Druk op Tab om vooruit te verplaatsen door de verschillende velden; druk op Shift+Tab om terug te verplaatsen. Wanneer u de kalender opent, bevindt de cursor zich in het tijdveld. Als u op Tab drukt wordt deze verplaatst naar het dagveld van de datum. Van daaruit kunt u de cursortoetsen naar links en naar rechts gebruiken om te verplaatsen naar de andere datumvelden. Druk vervolgens op de cursortoets omhoog of omlaag om de waarde te wijzigen. Bijvoorbeeld, als u op de cursortoets omhoog drukt op het dagveld, wordt de cursor verplaatst naar de volgende dag. Als u op de cursortoets omlaag drukt op het jaarveld, wordt de cursor verplaatst naar het vorige jaar.

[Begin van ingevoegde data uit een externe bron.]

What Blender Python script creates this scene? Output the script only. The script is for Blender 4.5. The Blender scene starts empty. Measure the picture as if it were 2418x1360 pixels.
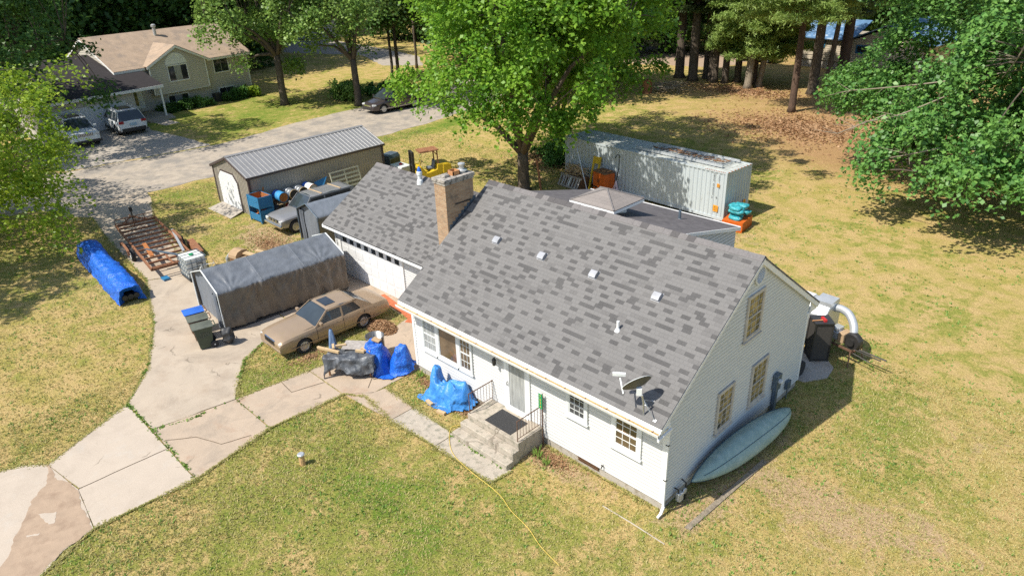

Als u op Tab drukt nadat u de datum hebt ingevoerd, wordt de cursor verplaatst naar de knoppen onderaan het venster. Selecteer de knop door er met de tabtoets heen te gaan en op de spatiebalk te drukken. Of selecteer een knop door Alt ingedrukt te houden en "o" te typen voor OK, "c" voor Annuleren of "a" voor Alles wissen. Druk na het wissen op de toets omhoog of omlaag om de datum van vandaag in te stellen als nieuwe startdatum.